52.01.040 Work requiring City Council authorization.

Notwithstanding the provisions of CMC 52.01.030, the City Council may designate by resolution types or categories of improvement work which require specific authorization by the Council. For such projects the City Engineer shall submit the applications, together with recommendations thereon, to the City Manager for presentation to the Council. A permit subsequently issued for the proposed improvement shall be in accordance with the conditions established by the Council in its authorization of the work.

52.01.050 Appeals from decisions of the City Engineer.

In the event that an applicant is dissatisfied with a decision of the City Engineer relating to a permit required by this title, an appeal as provided herein may be directed to the City Council.

A. Appeals shall be filed in writing within 15 days following the action of the City Engineer to which exception is taken.
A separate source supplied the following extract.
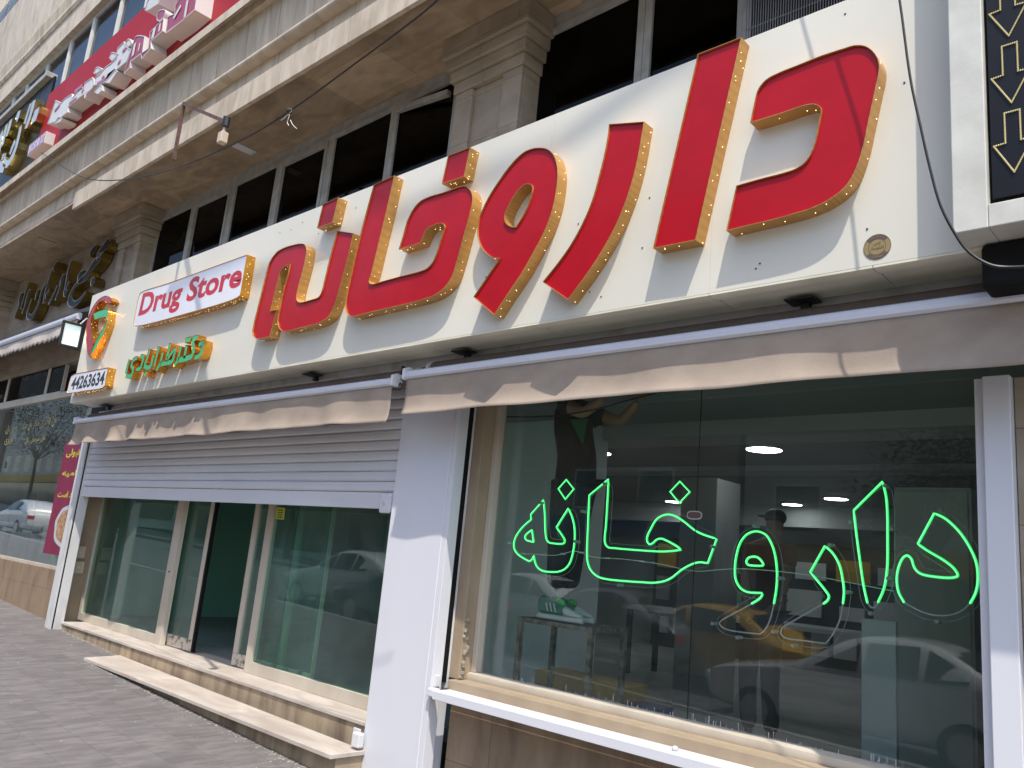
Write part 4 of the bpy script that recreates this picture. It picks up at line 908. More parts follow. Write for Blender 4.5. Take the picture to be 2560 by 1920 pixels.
def hand(parent, wrist, direc, palm_n, s=1.0, curl=.5):
    """palm and five fingers rooted inside it"""
    d = Vector(direc).normalized(); n_ = Vector(palm_n).normalized(); side = d.cross(n_).normalized(); W = Vector(wrist)
    skinned('palm', skin, [W, W+d*.045*s, W+d*.085*s], chain(0, 3), [(.024*s, .018*s), (.036*s, .016*s), (.036*s, .013*s)], parent, 1)
    for k, (off_, ln) in enumerate(((-.030, .070), (-.010, .082), (.010, .076), (.029, .060))):
        b0 = W+d*.078*s+side*off_*s; p1_ = b0+d*ln*.45*s+n_*ln*.12*s*curl; p2_ = p1_+(d*(1-curl*.5)+n_*curl*.7)*ln*.32*s; p3_ = p2_+(d*(1-curl)+n_*curl)*ln*.25*s
        skinned('finger', skin, [b0, p1_, p2_, p3_], chain(0, 4), [.0095*s, .009*s, .0082*s, .0068*s], parent, 1)
    b0 = W+d*.028*s-side*.026*s; p1_ = b0+(d*.6-side*.8)*.032*s; p2_ = p1_+(d*.85-side*.35+n_*.3)*.030*s
    skinned('thumb', skin, [b0, p1_, p2_], chain(0, 3), [.012*s, .0105*s, .008*s], parent, 1)
def pp(x, y, Y=YP): return at(x, y, Y)
per = thing('person', 'person in black T-shirt and dark trousers standing on the stool, arms raised', 'person', (pp(1395, 1550).x, YP, zst))
def off(v, dy=0, dz=0, dx_=0): return (v.x+dx_, v.y+dy, v.z+dz)
hip = pp(1422, 1190); wst = pp(1428, 1125); chs = pp(1410, 1060); shd = pp(1405, 1020); neck = pp(1412, 985); hd = pp(1420, 945)
kn = pp(1395, 1330); an = pp(1392, 1475)
V = [off(hip, .08), off(wst, .08), off(chs, .08), off(shd, .08), off(neck, .08), off(hd, .07), off(hd, .06, .10)]
Rr = [(.11, .09), (.10, .085), (.11, .085), (.10, .07), .052, .085, .07]
Ee = chain(0, 7)
elb = pp(1480, 1040); wrs = pp(1535, 1000)
b0 = len(V); V += [off(shd, -.06, .01, .07), off(elb, -.10), off(wrs, -.10)]; Rr += [.062, .046, .031]; Ee += [(3, b0), (b0, b0+1), (b0+1, b0+2)]
b1 = len(V); V += [off(shd, .24, .01, .08), off(pp(1492, 1035, YP), .30), off(pp(1545, 985), .26)]; Rr += [.060, .045, .031]; Ee += [(3, b1), (b1, b1+1), (b1+1, b1+2)]
b2 = len(V); V += [off(hip, .0, -.06, -.02), off(kn, .02), off(an, .02, 0, -.02)]; Rr += [.07, .055, .040]; Ee += [(0, b2), (b2, b2+1), (b2+1, b2+2)]
b3 = len(V); V += [off(hip, .17, -.06, -.02), off(kn, .18, 0, .02), off(an, .17, 0, -.05)]; Rr += [.07, .055, .040]; Ee += [(0, b3), (b3, b3+1), (b3+1, b3+2)]
skinned('body', skin, V, Ee, Rr, per)
skinned('trousers', denim, [off(hip, .08, .10), off(hip, .0, -.10, -.015), off(kn, .02), off(an, .02, .0, -.01), off(hip, .17, -.10, -.015), off(kn, .18, 0, .02), off(an, .17, .0, -.04)], [(0, 1), (1, 2), (2, 3), (0, 4), (4, 5), (5, 6)], [(.175, .14), (.122, .115), .092, .085, (.122, .115), .092, .085], per)
skinned('t_shirt', tshirt, [off(hip, .08, -.15), off(wst, .08), off(chs, .08), off(shd, .08, .02), off(shd, -.05, .01, .05), off(shd.lerp(elb, .65), -.09), off(shd, .22, .01, .05), off(shd.lerp(pp(1492, 1035), .65), .26)], [(0, 1), (1, 2), (2, 3), (3, 4), (4, 5), (3, 6), (6, 7)], [(.18, .155), (.17, .14), (.175, .135), (.145, .10), .088, .075, .088, .075], per)
hr = MB().ball(off(hd, .07, .06, -.02), .098, 8, .105).build('hair', hair, per, smooth=True)
for wv, dyy in ((wrs, -.10), (pp(1545, 985), .26)):
    hand(per, off(wv, dyy), (.7, 0, .7), (.6, .2, -.6), .95, .6)
# printed triangle on the shirt side
ta, tb_, tc = pp(1422, 1048, YP-.075), pp(1462, 1046, YP-.085), pp(1452, 1108, YP-.075)
MB().wall([[(ta.x, ta.z), (tb_.x, tb_.z), (tc.x, tc.z)]], YP-.062, YP-.050, fill1=True).build('shirt_print', shirt_green, per)
def shoe(dy, ddx):
    Y0 = YP+dy; w2 = .045; s = MB()
    A = lambda x, y: pp(x, y, Y0)
    bx, tx = pp(1335, 1545).x+ddx, pp(1452, 1552).x+ddx; L_ = tx-bx
    def sec(u, zt_, w_, z0=0): x = bx+L_*u; zt_ *= 1.42; z0 *= 1.3; return [(x, Y0-w_, zst+z0), (x, Y0-w_*.75, zst+zt_), (x, Y0+w_*.75, zst+zt_), (x, Y0+w_, zst+z0)]
    def loft(secs, nm, mt, par):
        m = MB(); n = 4; vs = [p for s_ in secs for p in s_]
        fs = [(i*n+k, i*n+(k+1) % n, (i+1)*n+(k+1) % n, (i+1)*n+k) for i in range(len(secs)-1) for k in range(n)]+[(0, 1, 2, 3), tuple((len(secs)-1)*n+k for k in (3, 2, 1, 0))]
        o = m.add(vs, fs).build(nm, mt, par, smooth=True); ss = o.modifiers.new('sub', 'SUBSURF'); ss.levels = 2; ss.render_levels = 2; return o
    r_ = loft([sec(0, .03, .036), sec(.1, .034, .042), sec(.5, .032, .042), sec(.8, .03, .046), sec(.97, .035, .03), sec(1, .03, .02)], 'sole', shoe_white, per)
    loft([sec(.02, .115, .034, .028), sec(.12, .12, .039, .03), sec(.3, .115, .038, .03), sec(.48, .098, .038, .03), sec(.6, .08, .039, .03)], 'upper', shoe_green, r_)
    loft([sec(.56, .088, .0395, .03), sec(.7, .07, .042, .03), sec(.88, .052, .038, .03), sec(.97, .042, .026, .03)], 'toe', shoe_white, r_)
    t = MB()
    for k in range(3):
        x = bx+L_*(.30+.085*k); t.add([(x, Y0-.041, zst+.062), (x+.012, Y0-.041, zst+.062), (x-.012, Y0-.0395, zst+.118), (x-.024, Y0-.0395, zst+.118)], [(0, 1, 2, 3)])
    t.build('side_stripe', shoe_white, r_)
    loft([sec(.40, .108, .024, .09), sec(.52, .112, .022, .085), sec(.6, .10, .02, .08)], 'tongue', shoe_neon, r_)
shoe(-.005, .028); shoe(.165, -.005)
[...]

Appeals shall be delivered to the City Clerk, and they shall state the nature and basis for the appeal.

B. The City Clerk, upon receipt of an appeal, shall place the matter on the Council docket for a hearing within 15 days or at the next succeeding regular Council meeting unless the appellant consents to a continuance.

C. At the hearing, Council shall receive testimony of the appellant and any other persons desiring to be heard in the matter. Upon conclusion of the hearing, unless the appellant and the Council mutually agree that additional time is needed for further consideration, the Council shall within 30 days declare its findings based upon the testimony and documents placed before it. The Council may sustain, modify, reject or overrule the recommendations or rulings of the City Engineer and shall make findings that:

1. The proposed work is (not) inconsistent with the State or local laws.

2. The proposed work, or deferment of the work, is (not) detrimental to the public health, safety and general welfare.

3. The work will (not) constitute an unreasonable use of the land as indicated by the existing zoning or approved land use plan.

4. The work, if required, will cause (no) unreasonable burden upon the property or its owner.